La Svezia in questi anni ha sentito la crisi, ma in misura certamente minore che nel resto del continente, pagando però prezzi salati come un alto livello di disoccupazione giovanile e l'acuirsi delle tensioni nelle zone meno opulente del paese, periferie delle grandi città in primis. A raccogliere l'eredità di Reinfeldt c'è dunque quello che è già stato definito come 'il futuro premier meno votato della storia svedese', quel Lofven dalla corporatura robusta e dall'eloquio non proprio trascinante che non è mai stato eletto in Parlamento e non ha mai ricoperto cariche politiche. Quel Lofven che con ogni probabilità non potrà contare nemmeno su un seggio del partito di iniziativa femminista, che avrebbe fallito il tentativo di entrare al Rikstad. Quel Lofven che tuttavia ha convinto, promettendo di colmare i divari, di aumentare le tasse ai più abbienti, diminuendole ai ceti disagiati, di esercitare la politica dell'accoglienza.

Akesson da parte sua entra a gamba tesa nel teatro politico di Stoccolma, eventualità da tutti temuta alla vigilia. I Democratici Svedesi sono infatti un partito populista, anti-europeo e anti-immigrazione che affonda le sue radici nell'estrema destra tanto simile a quella dei 'confratelli' di Danimarca, Olanda, Norvegia, Gran Bretagna (con Farage) e Francia (con la Le Pen).
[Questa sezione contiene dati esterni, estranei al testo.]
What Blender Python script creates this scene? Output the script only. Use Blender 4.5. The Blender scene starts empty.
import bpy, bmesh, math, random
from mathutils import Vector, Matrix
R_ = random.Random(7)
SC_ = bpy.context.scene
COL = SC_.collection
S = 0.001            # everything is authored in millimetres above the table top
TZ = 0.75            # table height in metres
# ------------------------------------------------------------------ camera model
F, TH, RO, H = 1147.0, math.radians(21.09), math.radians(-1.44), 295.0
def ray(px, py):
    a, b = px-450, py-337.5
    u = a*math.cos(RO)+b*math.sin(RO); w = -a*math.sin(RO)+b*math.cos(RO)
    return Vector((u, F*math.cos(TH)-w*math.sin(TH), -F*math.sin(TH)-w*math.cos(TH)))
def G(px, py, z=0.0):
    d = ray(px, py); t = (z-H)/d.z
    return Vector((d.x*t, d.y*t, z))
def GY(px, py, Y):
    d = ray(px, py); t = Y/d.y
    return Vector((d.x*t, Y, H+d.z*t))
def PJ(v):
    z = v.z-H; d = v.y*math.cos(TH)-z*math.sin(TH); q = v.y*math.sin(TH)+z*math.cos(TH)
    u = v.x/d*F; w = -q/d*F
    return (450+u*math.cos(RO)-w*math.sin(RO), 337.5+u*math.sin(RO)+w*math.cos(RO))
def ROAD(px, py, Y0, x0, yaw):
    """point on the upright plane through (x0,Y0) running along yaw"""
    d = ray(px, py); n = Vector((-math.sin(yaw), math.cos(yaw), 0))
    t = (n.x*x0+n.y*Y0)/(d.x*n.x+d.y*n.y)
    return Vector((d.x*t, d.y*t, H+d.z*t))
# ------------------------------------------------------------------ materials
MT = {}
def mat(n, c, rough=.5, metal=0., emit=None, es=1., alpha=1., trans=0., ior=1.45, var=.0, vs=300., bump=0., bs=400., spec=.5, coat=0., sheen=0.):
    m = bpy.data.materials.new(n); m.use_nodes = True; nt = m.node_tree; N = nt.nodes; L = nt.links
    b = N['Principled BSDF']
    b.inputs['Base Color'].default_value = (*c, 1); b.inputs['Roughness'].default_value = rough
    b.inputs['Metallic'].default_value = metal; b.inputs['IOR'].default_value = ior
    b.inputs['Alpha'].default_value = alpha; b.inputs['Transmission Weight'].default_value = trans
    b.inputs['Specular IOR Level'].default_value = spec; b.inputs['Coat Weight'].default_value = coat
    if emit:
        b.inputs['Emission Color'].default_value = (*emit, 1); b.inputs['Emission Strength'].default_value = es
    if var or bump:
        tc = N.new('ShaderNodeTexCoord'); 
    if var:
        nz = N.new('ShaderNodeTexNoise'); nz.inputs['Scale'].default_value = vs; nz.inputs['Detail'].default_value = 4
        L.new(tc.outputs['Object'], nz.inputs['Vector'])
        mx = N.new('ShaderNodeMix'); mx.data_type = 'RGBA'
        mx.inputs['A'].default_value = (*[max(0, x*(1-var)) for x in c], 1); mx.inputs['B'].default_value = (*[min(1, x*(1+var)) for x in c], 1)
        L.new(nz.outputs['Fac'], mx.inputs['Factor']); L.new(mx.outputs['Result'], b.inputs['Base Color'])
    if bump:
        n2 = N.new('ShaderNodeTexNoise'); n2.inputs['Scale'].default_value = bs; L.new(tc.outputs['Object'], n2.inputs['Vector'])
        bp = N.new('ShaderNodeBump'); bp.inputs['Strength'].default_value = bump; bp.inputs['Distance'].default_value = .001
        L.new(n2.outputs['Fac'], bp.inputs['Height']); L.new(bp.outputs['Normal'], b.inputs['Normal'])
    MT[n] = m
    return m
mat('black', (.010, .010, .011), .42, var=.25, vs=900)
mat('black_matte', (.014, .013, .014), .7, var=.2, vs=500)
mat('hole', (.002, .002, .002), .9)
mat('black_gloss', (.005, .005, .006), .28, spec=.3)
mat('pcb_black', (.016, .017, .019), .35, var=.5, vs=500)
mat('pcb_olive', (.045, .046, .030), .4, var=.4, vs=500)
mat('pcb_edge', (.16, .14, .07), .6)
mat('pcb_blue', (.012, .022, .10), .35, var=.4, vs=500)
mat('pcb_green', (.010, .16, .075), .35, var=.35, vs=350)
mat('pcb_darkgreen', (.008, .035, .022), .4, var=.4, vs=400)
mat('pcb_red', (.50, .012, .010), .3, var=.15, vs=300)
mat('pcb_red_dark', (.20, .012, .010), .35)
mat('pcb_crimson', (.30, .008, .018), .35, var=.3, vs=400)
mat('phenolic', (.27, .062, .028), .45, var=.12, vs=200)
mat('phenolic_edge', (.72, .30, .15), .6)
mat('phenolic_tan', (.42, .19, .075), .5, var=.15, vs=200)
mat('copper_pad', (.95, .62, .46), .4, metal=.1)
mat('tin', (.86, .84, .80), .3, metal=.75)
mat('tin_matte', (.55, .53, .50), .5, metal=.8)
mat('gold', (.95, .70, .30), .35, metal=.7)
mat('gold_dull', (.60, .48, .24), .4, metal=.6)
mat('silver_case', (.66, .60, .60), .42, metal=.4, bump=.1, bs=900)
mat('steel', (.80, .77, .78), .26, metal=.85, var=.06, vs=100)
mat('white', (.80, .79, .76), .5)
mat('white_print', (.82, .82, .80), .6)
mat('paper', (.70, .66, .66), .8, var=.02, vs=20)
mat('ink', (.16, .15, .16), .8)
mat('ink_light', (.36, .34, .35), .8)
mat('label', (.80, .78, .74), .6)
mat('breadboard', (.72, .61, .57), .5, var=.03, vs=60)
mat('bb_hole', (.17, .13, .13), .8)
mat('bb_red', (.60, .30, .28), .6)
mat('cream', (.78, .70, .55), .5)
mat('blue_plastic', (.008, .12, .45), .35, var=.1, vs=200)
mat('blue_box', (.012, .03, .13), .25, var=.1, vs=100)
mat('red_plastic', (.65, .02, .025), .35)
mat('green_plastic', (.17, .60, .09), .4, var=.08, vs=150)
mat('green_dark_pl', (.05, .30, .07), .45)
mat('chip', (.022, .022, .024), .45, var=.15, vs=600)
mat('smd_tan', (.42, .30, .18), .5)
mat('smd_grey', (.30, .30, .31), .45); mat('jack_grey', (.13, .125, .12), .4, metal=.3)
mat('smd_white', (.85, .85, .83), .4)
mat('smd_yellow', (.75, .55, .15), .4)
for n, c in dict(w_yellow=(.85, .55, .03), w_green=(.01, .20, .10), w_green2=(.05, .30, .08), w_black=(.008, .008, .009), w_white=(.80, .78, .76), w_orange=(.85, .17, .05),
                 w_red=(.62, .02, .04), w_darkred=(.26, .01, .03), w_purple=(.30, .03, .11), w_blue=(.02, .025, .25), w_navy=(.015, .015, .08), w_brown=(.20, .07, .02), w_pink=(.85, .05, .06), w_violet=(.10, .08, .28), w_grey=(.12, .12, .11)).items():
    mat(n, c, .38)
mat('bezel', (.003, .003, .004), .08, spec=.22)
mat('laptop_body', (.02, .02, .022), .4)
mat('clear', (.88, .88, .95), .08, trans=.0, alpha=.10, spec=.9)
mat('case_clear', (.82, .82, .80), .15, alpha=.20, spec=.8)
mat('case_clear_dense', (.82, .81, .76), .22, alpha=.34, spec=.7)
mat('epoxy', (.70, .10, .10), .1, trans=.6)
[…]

Già alle elezioni del 2010 Akesson colse uno straordinario successo: si presentava per la prima volta, e conquistò il 5,75 dei suffragi e 20 deputati. Oggi il raddoppio, che l'elettore svedese medio &ndash secondo gli osservatori - ha voluto offrire ad Akesson, faccia da bravo ragazzo e montatura degli occhiali anni Sessanta, forte accento populista in apparenza vicino alle classi disagiate, ma forte connotazione conservatrice sui diritti civili e l'immigrazione. Da domani si comincerà a capire se Akesson si proporrà anche come il nuovo ago della bilancia della politica svedese o continuerà a propugnare quell'equidistanza tante volte ribadita.